GIVEN PROBLEM:
What follows is a listing; restate every line of it word for word.

------------------------------

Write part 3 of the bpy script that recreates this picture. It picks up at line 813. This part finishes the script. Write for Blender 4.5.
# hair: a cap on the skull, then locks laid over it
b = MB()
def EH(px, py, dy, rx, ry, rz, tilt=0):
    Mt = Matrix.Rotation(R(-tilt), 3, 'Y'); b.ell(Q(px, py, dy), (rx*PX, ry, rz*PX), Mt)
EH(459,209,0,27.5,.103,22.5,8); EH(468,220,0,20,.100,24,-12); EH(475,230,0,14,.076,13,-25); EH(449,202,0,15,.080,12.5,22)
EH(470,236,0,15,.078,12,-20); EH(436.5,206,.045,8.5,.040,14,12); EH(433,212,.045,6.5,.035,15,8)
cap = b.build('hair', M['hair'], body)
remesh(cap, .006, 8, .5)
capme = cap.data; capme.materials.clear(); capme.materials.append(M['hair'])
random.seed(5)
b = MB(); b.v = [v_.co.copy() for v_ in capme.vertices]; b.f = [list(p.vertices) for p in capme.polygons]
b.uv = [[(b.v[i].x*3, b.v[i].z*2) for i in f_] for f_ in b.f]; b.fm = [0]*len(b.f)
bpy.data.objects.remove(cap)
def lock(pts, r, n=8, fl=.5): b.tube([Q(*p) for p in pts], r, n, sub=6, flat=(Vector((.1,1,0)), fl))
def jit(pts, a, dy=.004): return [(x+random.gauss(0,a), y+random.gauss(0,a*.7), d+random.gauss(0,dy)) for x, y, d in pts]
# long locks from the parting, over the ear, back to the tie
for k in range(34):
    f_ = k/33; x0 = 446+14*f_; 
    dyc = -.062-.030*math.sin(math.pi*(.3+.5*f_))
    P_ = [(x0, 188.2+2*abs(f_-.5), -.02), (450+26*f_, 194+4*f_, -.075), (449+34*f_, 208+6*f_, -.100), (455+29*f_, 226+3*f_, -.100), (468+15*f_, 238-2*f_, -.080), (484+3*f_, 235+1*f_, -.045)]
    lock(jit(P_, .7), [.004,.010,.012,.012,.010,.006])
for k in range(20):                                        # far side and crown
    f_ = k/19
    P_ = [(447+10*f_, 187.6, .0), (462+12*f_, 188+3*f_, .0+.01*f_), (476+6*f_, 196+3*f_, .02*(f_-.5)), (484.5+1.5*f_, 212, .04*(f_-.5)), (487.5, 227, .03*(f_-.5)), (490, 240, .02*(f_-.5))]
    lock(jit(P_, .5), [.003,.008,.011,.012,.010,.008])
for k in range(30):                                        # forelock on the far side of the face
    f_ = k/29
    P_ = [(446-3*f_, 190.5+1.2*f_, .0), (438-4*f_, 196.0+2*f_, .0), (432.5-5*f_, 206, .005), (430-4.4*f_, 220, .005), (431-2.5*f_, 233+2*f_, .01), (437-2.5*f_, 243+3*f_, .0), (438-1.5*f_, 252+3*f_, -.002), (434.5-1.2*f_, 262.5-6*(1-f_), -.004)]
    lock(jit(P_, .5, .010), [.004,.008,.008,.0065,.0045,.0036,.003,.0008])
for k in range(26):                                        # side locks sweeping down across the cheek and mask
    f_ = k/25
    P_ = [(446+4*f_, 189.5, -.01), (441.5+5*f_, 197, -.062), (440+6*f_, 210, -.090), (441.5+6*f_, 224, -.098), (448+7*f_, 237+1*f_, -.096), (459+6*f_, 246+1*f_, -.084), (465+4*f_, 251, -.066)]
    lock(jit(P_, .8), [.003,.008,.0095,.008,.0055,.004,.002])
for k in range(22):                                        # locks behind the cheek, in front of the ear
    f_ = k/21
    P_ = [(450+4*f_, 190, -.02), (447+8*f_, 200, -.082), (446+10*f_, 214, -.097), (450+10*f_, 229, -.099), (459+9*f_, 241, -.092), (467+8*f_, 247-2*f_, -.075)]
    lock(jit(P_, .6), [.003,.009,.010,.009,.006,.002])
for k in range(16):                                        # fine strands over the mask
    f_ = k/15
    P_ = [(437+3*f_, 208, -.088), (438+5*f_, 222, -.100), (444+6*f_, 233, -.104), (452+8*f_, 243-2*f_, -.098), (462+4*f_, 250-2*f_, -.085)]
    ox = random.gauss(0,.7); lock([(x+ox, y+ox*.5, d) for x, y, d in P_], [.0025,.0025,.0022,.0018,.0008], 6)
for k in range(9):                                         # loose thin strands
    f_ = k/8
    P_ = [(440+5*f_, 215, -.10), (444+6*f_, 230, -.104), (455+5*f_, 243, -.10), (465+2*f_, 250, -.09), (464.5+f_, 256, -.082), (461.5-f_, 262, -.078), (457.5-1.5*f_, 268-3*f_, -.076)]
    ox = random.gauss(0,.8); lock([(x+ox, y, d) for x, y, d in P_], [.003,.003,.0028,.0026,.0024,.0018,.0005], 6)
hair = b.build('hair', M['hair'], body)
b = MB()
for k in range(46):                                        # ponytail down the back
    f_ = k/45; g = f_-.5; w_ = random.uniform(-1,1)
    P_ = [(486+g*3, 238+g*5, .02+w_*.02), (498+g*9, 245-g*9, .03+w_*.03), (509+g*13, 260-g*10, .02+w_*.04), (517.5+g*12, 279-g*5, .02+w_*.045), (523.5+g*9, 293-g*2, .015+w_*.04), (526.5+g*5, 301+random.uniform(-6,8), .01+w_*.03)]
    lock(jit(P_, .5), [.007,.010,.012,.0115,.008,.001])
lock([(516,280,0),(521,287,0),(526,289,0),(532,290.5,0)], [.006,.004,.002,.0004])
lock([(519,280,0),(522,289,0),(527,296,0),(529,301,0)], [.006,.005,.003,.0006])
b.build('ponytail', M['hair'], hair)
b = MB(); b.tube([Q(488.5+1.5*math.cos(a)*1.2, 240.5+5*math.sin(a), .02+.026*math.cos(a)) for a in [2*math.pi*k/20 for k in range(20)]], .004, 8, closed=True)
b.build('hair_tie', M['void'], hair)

------------------------------

WRITTEN RESPONSE:
Write part 3 of the bpy script that recreates this picture. It picks up at line 813. This part finishes the script. Write for Blender 4.5.
# hair: a cap on the skull, then locks laid over it
b = MB()
def EH(px, py, dy, rx, ry, rz, tilt=0):
    Mt = Matrix.Rotation(R(-tilt), 3, 'Y'); b.ell(Q(px, py, dy), (rx*PX, ry, rz*PX), Mt)
EH(459,209,0,27.5,.103,22.5,8); EH(468,220,0,20,.100,24,-12); EH(475,230,0,14,.076,13,-25); EH(449,202,0,15,.080,12.5,22)
EH(470,236,0,15,.078,12,-20); EH(436.5,206,.045,8.5,.040,14,12); EH(433,212,.045,6.5,.035,15,8)
cap = b.build('hair', M['hair'], body)
remesh(cap, .006, 8, .5)
capme = cap.data; capme.materials.clear(); capme.materials.append(M['hair'])
random.seed(5)
b = MB(); b.v = [v_.co.copy() for v_ in capme.vertices]; b.f = [list(p.vertices) for p in capme.polygons]
b.uv = [[(b.v[i].x*3, b.v[i].z*2) for i in f_] for f_ in b.f]; b.fm = [0]*len(b.f)
bpy.data.objects.remove(cap)
def lock(pts, r, n=8, fl=.5): b.tube([Q(*p) for p in pts], r, n, sub=6, flat=(Vector((.1,1,0)), fl))
def jit(pts, a, dy=.004): return [(x+random.gauss(0,a), y+random.gauss(0,a*.7), d+random.gauss(0,dy)) for x, y, d in pts]
# long locks from the parting, over the ear, back to the tie
for k in range(34):
    f_ = k/33; x0 = 446+14*f_; 
    dyc = -.062-.030*math.sin(math.pi*(.3+.5*f_))
    P_ = [(x0, 188.2+2*abs(f_-.5), -.02), (450+26*f_, 194+4*f_, -.075), (449+34*f_, 208+6*f_, -.100), (455+29*f_, 226+3*f_, -.100), (468+15*f_, 238-2*f_, -.080), (484+3*f_, 235+1*f_, -.045)]
    lock(jit(P_, .7), [.004,.010,.012,.012,.010,.006])
for k in range(20):                                        # far side and crown
    f_ = k/19
    P_ = [(447+10*f_, 187.6, .0), (462+12*f_, 188+3*f_, .0+.01*f_), (476+6*f_, 196+3*f_, .02*(f_-.5)), (484.5+1.5*f_, 212, .04*(f_-.5)), (487.5, 227, .03*(f_-.5)), (490, 240, .02*(f_-.5))]
    lock(jit(P_, .5), [.003,.008,.011,.012,.010,.008])
for k in range(30):                                        # forelock on the far side of the face
    f_ = k/29
    P_ = [(446-3*f_, 190.5+1.2*f_, .0), (438-4*f_, 196.0+2*f_, .0), (432.5-5*f_, 206, .005), (430-4.4*f_, 220, .005), (431-2.5*f_, 233+2*f_, .01), (437-2.5*f_, 243+3*f_, .0), (438-1.5*f_, 252+3*f_, -.002), (434.5-1.2*f_, 262.5-6*(1-f_), -.004)]
    lock(jit(P_, .5, .010), [.004,.008,.008,.0065,.0045,.0036,.003,.0008])
for k in range(26):                                        # side locks sweeping down across the cheek and mask
    f_ = k/25
    P_ = [(446+4*f_, 189.5, -.01), (441.5+5*f_, 197, -.062), (440+6*f_, 210, -.090), (441.5+6*f_, 224, -.098), (448+7*f_, 237+1*f_, -.096), (459+6*f_, 246+1*f_, -.084), (465+4*f_, 251, -.066)]
    lock(jit(P_, .8), [.003,.008,.0095,.008,.0055,.004,.002])
for k in range(22):                                        # locks behind the cheek, in front of the ear
    f_ = k/21
    P_ = [(450+4*f_, 190, -.02), (447+8*f_, 200, -.082), (446+10*f_, 214, -.097), (450+10*f_, 229, -.099), (459+9*f_, 241, -.092), (467+8*f_, 247-2*f_, -.075)]
    lock(jit(P_, .6), [.003,.009,.010,.009,.006,.002])
for k in range(16):                                        # fine strands over the mask
    f_ = k/15
    P_ = [(437+3*f_, 208, -.088), (438+5*f_, 222, -.100), (444+6*f_, 233, -.104), (452+8*f_, 243-2*f_, -.098), (462+4*f_, 250-2*f_, -.085)]
    ox = random.gauss(0,.7); lock([(x+ox, y+ox*.5, d) for x, y, d in P_], [.0025,.0025,.0022,.0018,.0008], 6)
for k in range(9):                                         # loose thin strands
    f_ = k/8
    P_ = [(440+5*f_, 215, -.10), (444+6*f_, 230, -.104), (455+5*f_, 243, -.10), (465+2*f_, 250, -.09), (464.5+f_, 256, -.082), (461.5-f_, 262, -.078), (457.5-1.5*f_, 268-3*f_, -.076)]
    ox = random.gauss(0,.8); lock([(x+ox, y, d) for x, y, d in P_], [.003,.003,.0028,.0026,.0024,.0018,.0005], 6)
hair = b.build('hair', M['hair'], body)
b = MB()
for k in range(46):                                        # ponytail down the back
    f_ = k/45; g = f_-.5; w_ = random.uniform(-1,1)
    P_ = [(486+g*3, 238+g*5, .02+w_*.02), (498+g*9, 245-g*9, .03+w_*.03), (509+g*13, 260-g*10, .02+w_*.04), (517.5+g*12, 279-g*5, .02+w_*.045), (523.5+g*9, 293-g*2, .015+w_*.04), (526.5+g*5, 301+random.uniform(-6,8), .01+w_*.03)]
    lock(jit(P_, .5), [.007,.010,.012,.0115,.008,.001])
lock([(516,280,0),(521,287,0),(526,289,0),(532,290.5,0)], [.006,.004,.002,.0004])
lock([(519,280,0),(522,289,0),(527,296,0),(529,301,0)], [.006,.005,.003,.0006])
b.build('ponytail', M['hair'], hair)
b = MB(); b.tube([Q(488.5+1.5*math.cos(a)*1.2, 240.5+5*math.sin(a), .02+.026*math.cos(a)) for a in [2*math.pi*k/20 for k in range(20)]], .004, 8, closed=True)
b.build('hair_tie', M['void'], hair)